SB 281 passes Appropriations Tuesday
DENVER— A prison is closing. The expansion of full-day kindergarten is halted. State employees’ salaries are frozen. We’ve dipped into the statutory reserve. And Colorado is looking at possibly closing some community colleges if legislators can’t find a way to backfill the suggested $300 million in cuts to higher education.
The cuts in the 2009-10 budget are deep and Senate Democrats are working to protect essential services. At the same time higher education is looking at almost $300 million in cuts, Senator Brandon Shaffer (D-Longmont) introduced SB 281 which would spare these serious cuts by transferring a portion of a state entity’s $700 million surplus to the General Fund. SB 281 passed the Senate Appropriations Committee today and will be on second reading on the Senate floor Thursday.
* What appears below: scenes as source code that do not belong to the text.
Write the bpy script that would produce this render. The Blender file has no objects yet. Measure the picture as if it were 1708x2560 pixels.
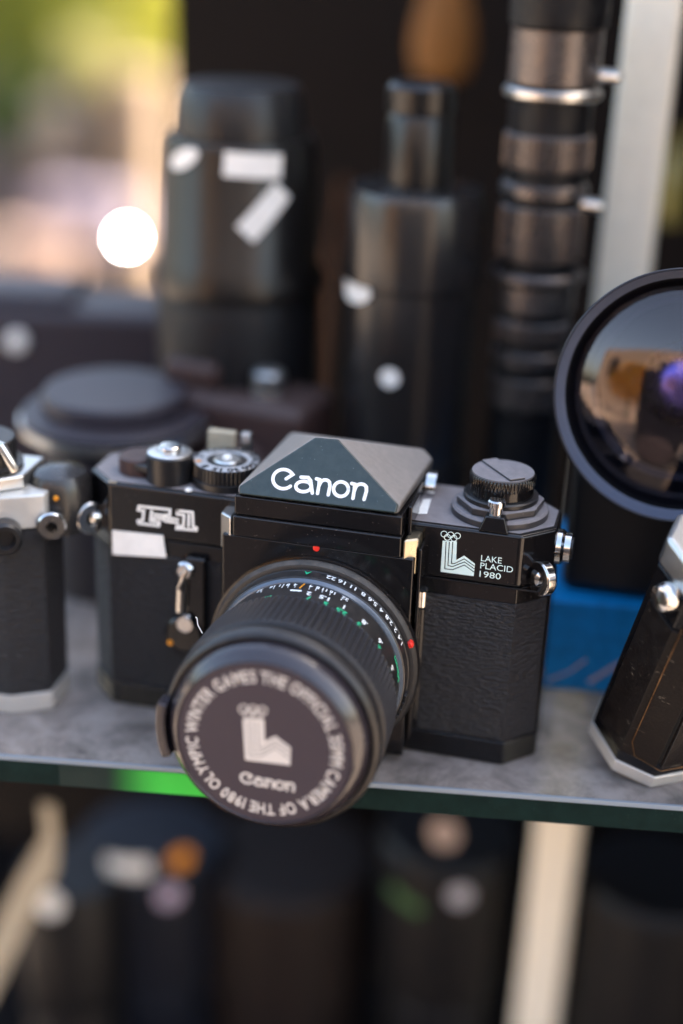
import bpy, bmesh, math, random
from math import sin, cos, pi, radians, sqrt
from mathutils import Matrix, Vector
random.seed(7)
S = 0.001                      # everything below is written in millimetres
SC = bpy.context.scene
COL = SC.collection

# ------------------------------------------------------------ camera
CAMP = Vector((103.654, -400.686, 251.068)); FPX = 3752.85; W, H = 1708, 2560
YAW, PITCH, ROLL = -0.2292, 0.3985, 0.0392
fwd = Vector((sin(YAW)*cos(PITCH), cos(YAW)*cos(PITCH), -sin(PITCH)))
rgt = Vector((cos(YAW), -sin(YAW), 0)); upv = rgt.cross(fwd)
rgt, upv = rgt*cos(ROLL)+upv*sin(ROLL), -rgt*sin(ROLL)+upv*cos(ROLL)
cd = bpy.data.cameras.new('camera'); cam = bpy.data.objects.new('camera', cd); COL.objects.link(cam)
cam.matrix_world = Matrix(((rgt.x, upv.x, -fwd.x, CAMP.x*S), (rgt.y, upv.y, -fwd.y, CAMP.y*S), (rgt.z, upv.z, -fwd.z, CAMP.z*S), (0, 0, 0, 1)))
cd.sensor_fit = 'VERTICAL'; cd.sensor_height = 36; cd.sensor_width = 24; cd.lens = FPX/2560*36
cd.clip_start = 0.02; cd.clip_end = 400
cd.dof.use_dof = True; cd.dof.focus_distance = 0.440; cd.dof.aperture_fstop = 2.15
SC.camera = cam

# ------------------------------------------------------------ sky, sun, exposure
SUN_EL, SUN_AZ = radians(36), radians(52)        # azimuth clockwise from +Y (behind the shelf), towards +X
wd = bpy.data.worlds.new('World'); SC.world = wd; wd.use_nodes = True
nt = wd.node_tree; nt.nodes.clear()
sky = nt.nodes.new('ShaderNodeTexSky'); sky.sky_type = 'NISHITA'; sky.sun_disc = False
sky.sun_elevation = SUN_EL; sky.sun_rotation = SUN_AZ; sky.air_density = 1.2; sky.dust_density = 5.0; sky.ozone_density = 0.2
bg = nt.nodes.new('ShaderNodeBackground'); bg.inputs['Strength'].default_value = 0.15
wo = nt.nodes.new('ShaderNodeOutputWorld')
nt.links.new(sky.outputs[0], bg.inputs[0]); nt.links.new(bg.outputs[0], wo.inputs[0])
sd = bpy.data.lights.new('sun', 'SUN'); sd.energy = 3.2; sd.angle = radians(0.5); sd.color = (1, 0.84, 0.66)
sun = bpy.data.objects.new('sun', sd); COL.objects.link(sun)
sdir = Vector((sin(SUN_AZ)*cos(SUN_EL), cos(SUN_AZ)*cos(SUN_EL), sin(SUN_EL)))
sun.rotation_euler = sdir.to_track_quat('Z', 'Y').to_euler()
vs = SC.view_settings; vs.view_transform = 'Standard'; vs.look = 'None'; vs.exposure = 2.6; vs.gamma = 1; vs.use_curve_mapping = False
SC.cycles.use_denoising = True; SC.cycles.max_bounces = 7; SC.cycles.transparent_max_bounces = 8
SC.cycles.sample_clamp_indirect = 4; SC.cycles.caustics_reflective = False; SC.cycles.caustics_refractive = False

# ------------------------------------------------------------ helpers
def ray(px, py): return fwd + rgt*((px-W/2)/FPX) - upv*((py-H/2)/FPX)
def P(px, py, ax, val):                       # the point of a world plane that a place in the photo belongs to (mm)
    d = ray(px, py); return CAMP + d*((val-CAMP[ax])/d[ax])
def PN(px, py, o, n):
    d = ray(px, py); return CAMP + d*((o-CAMP).dot(n)/d.dot(n))

class MB:
    def __init__(s): s.v = []; s.f = []; s.sm = []
    def add(s, vs_, fs, sm=False):
        k = len(s.v); s.v += [Vector(a) for a in vs_]; s.f += [tuple(i+k for i in f) for f in fs]; s.sm += [sm]*len(fs); return s
    def box(s, x0, x1, y0, y1, z0, z1, M=None):
        v = [Vector((x, y, z)) for x in (x0, x1) for y in (y0, y1) for z in (z0, z1)]
        if M: v = [M @ a for a in v]
        return s.add(v, [(0, 1, 3, 2), (4, 6, 7, 5), (0, 4, 5, 1), (2, 3, 7, 6), (0, 2, 6, 4), (1, 5, 7, 3)])
    def prism(s, poly, z0, z1, M=None):      # poly in xy
        n = len(poly); v = [Vector((x, y, z)) for z in (z0, z1) for x, y in poly]
        if M: v = [M @ a for a in v]
        return s.add(v, [tuple(range(n))[::-1], tuple(range(n, 2*n))] + [(i, (i+1) % n, n+(i+1) % n, n+i) for i in range(n)])
    def loft(s, ring0, ring1):
        n = len(ring0)
        return s.add(list(ring0)+list(ring1), [tuple(range(n))[::-1], tuple(range(n, 2*n))] + [(i, (i+1) % n, n+(i+1) % n, n+i) for i in range(n)])
    def lathe(s, prof, M=None, n=64, ribs=None, caps=(True, True)):     # prof [(r,h)] bottom to top; ribs {index: (count, depth)}
        v = []; f = []
        for j, (r, h) in enumerate(prof):
            for i in range(n):
                a = 2*pi*i/n; rr = r
                if ribs and j in ribs:
                    c, dp = ribs[j]; rr = r - (dp if (i*c//n*2 + (i*2*c//n)) % 2 else 0)
                v.append(Vector((rr*cos(a), rr*sin(a), h)))
        for j in range(len(prof)-1):
            for i in range(n):
                i2 = (i+1) % n; f.append((j*n+i, j*n+i2, (j+1)*n+i2, (j+1)*n+i))
        if M: v = [M @ a for a in v]
        s.add(v, f, True)
        k = len(s.v)-len(v); m = len(prof)-1
        if caps[0]: s.f.append(tuple(k+i for i in range(n))[::-1]); s.sm.append(False)
        if caps[1]: s.f.append(tuple(k+m*n+i for i in range(n))); s.sm.append(False)
        return s
    def tube(s, pts, r, n=10, flat=1.0):
        pts = [Vector(a) for a in pts]; v = []; f = []
        up = Vector((0, 0, 1))
        for i, p in enumerate(pts):
            t = (pts[min(i+1, len(pts)-1)]-pts[max(i-1, 0)]).normalized()
            a = t.cross(up)
            if a.length < .1: a = t.cross(Vector((0, 1, 0)))
            a.normalize(); b = t.cross(a).normalized()
            for k in range(n): v.append(p + a*(r*cos(2*pi*k/n)) + b*(r*flat*sin(2*pi*k/n)))
        for i in range(len(pts)-1):
            for k in range(n): f.append((i*n+k, i*n+(k+1) % n, (i+1)*n+(k+1) % n, (i+1)*n+k))
        f.append(tuple(range(n))[::-1]); m = (len(pts)-1)*n; f.append(tuple(m+k for k in range(n)))
        return s.add(v, f, True)
    def build(s, name, mat, parent=None, bevel=0, seg=2, label=None, M=None):
        me = bpy.data.meshes.new(name)
        me.from_pydata([((M @ a) if M else a)*S for a in s.v], [], s.f); me.validate(); 
        bm = bmesh.new(); bm.from_mesh(me); bmesh.ops.recalc_face_normals(bm, faces=bm.faces); bm.to_mesh(me); bm.free()
        me.polygons.foreach_set('use_smooth', [True]*len(me.polygons)); me.set_sharp_from_angle(angle=radians(32))
        me.materials.append(mat)
        o = bpy.data.objects.new(name, me); COL.objects.link(o)
        if parent: o.parent = parent
        if bevel:
            b = o.modifiers.new('bevel', 'BEVEL'); b.width = bevel*S; b.segments = seg; b.limit_method = 'ANGLE'; b.angle_limit = radians(35); b.harden_normals = True
        if label: o['label'] = label
        return o

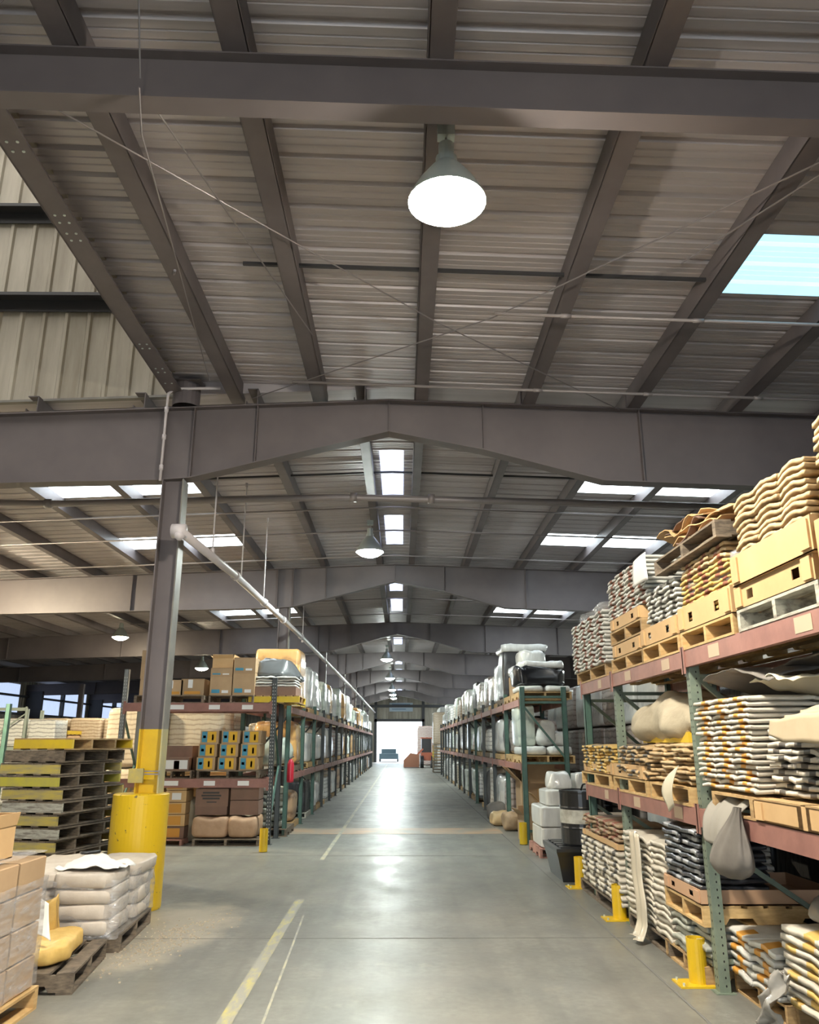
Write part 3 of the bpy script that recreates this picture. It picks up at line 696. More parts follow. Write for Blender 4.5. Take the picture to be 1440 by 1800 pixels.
# ------------------------------------------------------------------ racks
def post(root,x,y,z,h,m,w=.075,holes=False,slots=False,name='post'):
    b=MB(); w2=w/2; mh=HOLE
    if holes:   # channel open to the back, holes on the aisle face and on the near face
        b.box(x-w2,x-w2+.004,y-w2,y+w2,z,z+h); b.box(x-w2+.004,x+w2,y-w2,y-w2+.004,z,z+h); b.box(x-w2+.004,x+w2,y+w2-.004,y+w2,z,z+h); b.mi=1
        k=0; zz=z+.05
        while zz<z+h-.03:
            for (px,py,ax) in ((x-w2-.0006,y-.018,0),(x-w2-.0006,y+.018,0),(x+.01,y-w2-.0006,1)):
                n=len(b.v)
                for q in range(6):
                    a=2*PI*q/6; du=.006*math.cos(a); dz=.009*math.sin(a)
                    b.v.append((px,py+du,zz+dz) if ax==0 else (px+du,py,zz+dz))
                b.quad(*[n+q for q in range(6)])
            zz+=.052
    else:
        b.box(x-w2,x+w2,y-w2,y-w2+.006,z,z+h); b.box(x-w2,x-w2+.006,y-w2,y+w2,z,z+h); b.box(x+w2-.006,x+w2,y-w2,y+w2,z,z+h)
    if slots:
        mh=mat('slot_pale',(.45,.46,.45),.5); b.mi=1; zz=z+.08
        while zz<z+h-.1:
            for dx in (-.02,.02): b.box(x+dx-.007,x+dx+.007,y-w2-.002,y-w2,zz,zz+.022)
            zz+=.06
    o=b.build(name,[m,mh],root); 
    b=MB(); b.box(x-w2-.03,x+w2+.03,y-w2-.02,y+w2+.02,z,z+.008); b.build('foot_plate',m,root); return o
def beam(root,x,y0,y1,z,h=.13,m=None,stick=(),t=.05,axis='y',sgn=-1):
    """step beam with end brackets; z is its underside"""
    m=m or RACKR; b=MB()
    if axis=='y':
        b.box(x-t/2,x+t/2,y0,y1,z,z+h)
        for yy in (y0,y1-.05*1): b.box(x-t/2-.008,x-t/2,yy,yy+.05,z-.05,z+h+.03)
    else:
        b.box(y0,y1,x-t/2,x+t/2,z,z+h)
        for yy in (y0,y1-.05): b.box(yy,yy+.05,x-t/2-.008,x-t/2,z-.05,z+h+.03)
    o=b.build('load_beam',m,root)
    for a,e in stick:
        b=MB()
        if axis=='y': b.box(x-t/2-.0025,x-t/2-.0005,a,e,z+.02,z+h-.02)
        else: b.box(a,e,x-t/2-.0025,x-t/2-.0005,z+.035,z+h-.035)
        b.build('sticker',STICK if axis=='y' else PAPER,o)
    return o
def brace(root,a,c_,m,w=.035): b=MB(); b.bar(a,c_,w); return b.build('brace',m,root)

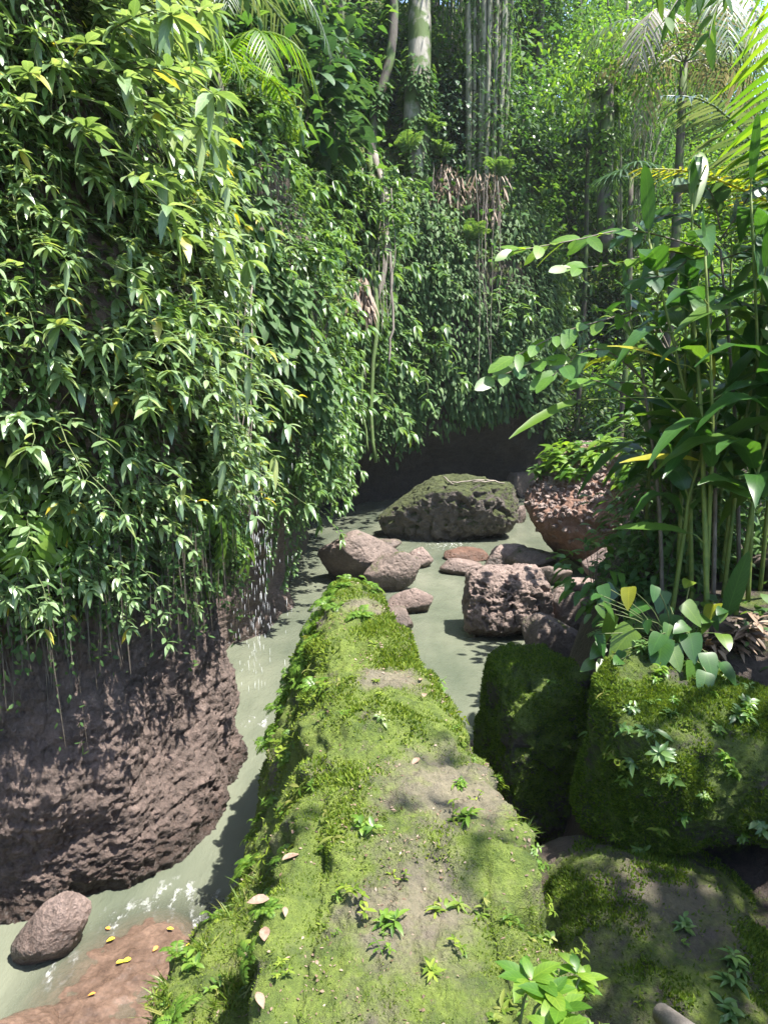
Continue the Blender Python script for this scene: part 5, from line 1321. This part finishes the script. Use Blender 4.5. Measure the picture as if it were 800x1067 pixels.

“Cutting $300 million from higher education is entirely unacceptable to me,” said Sen. Shaffer. “It would force layoffs at a time when we need to create as many jobs as possible; it would stunt economic growth at a time when we need it most; and it would nearly price out the middle class from attending our universities and colleges. When we must choose between allowing a state entity to sit on a $700 million surplus or closing colleges in Colorado, the choice is clear. We absolutely must preserve post-secondary education.”
What SB 281 does:
• Provide new, rigorous oversight in two ways:
1) Provides the State Auditor with enhanced powers to review Pinnacol’s operations.
2) Creates an interim committee of the Legislature and charges it with a comprehensive review of the workers’ compensation market in Colorado, including Pinnacol’s executive salary and bonus packages, premium rates, and payments to workers injured on the job.
• Requires Pinnacol Assurance to pay a dividend to small businesses equal to 5% of Pinnacol Assurance’s surplus
NOTE: SB 273 (sponsored by Sen. Al White) Sets up the transfer into the General Fund of almost $500 million in surplus from the state entity, Pinnacol Assurance, which provides workers’ compensation insurance to companies in Colorado. (That surplus is 6 times over and above what the Division of Insurance says is needed to ensure the solvency of Pinnacol’s operations.)
What SB 281 does NOT do:
• SB 281 doesn’t affect Colorado’s stable workers’ compensation market.
• SB 281 doesn’t affect Pinnacol’s ability to meet its current or future obligations to injured workers or the families of workers killed on the job.
• SB 281 doesn’t affect Employer’s premiums (In fact, premiums may go down if Pinnacol realizes that, since they have been accumulating a surplus, they can lower rates to a level commensurate with claims payments without losing money).
The bottom line: Pinnacol is a state entity and the General Assembly can access its excess surplus.
• Pinnacol was created by an act of the legislature, to act as the state’s workers’ compensation insurance provider of last-resort
• Pinnacol is a “political subdivision of the state” under 8-45-101 (1), C.R.S., and does not pay state or federal taxes.
• Unlike any private corporation, Pinnacol’s rates are set in state statute.
• Its Board of Directors is appointed by the Governor and confirmed by the Senate.
Joint Budget Committee members Senators Moe Keller (D-Wheat Ridge), Abel Tapia (D-Pueblo) and Al White (R-Hayden) are co-sponsors of the bill.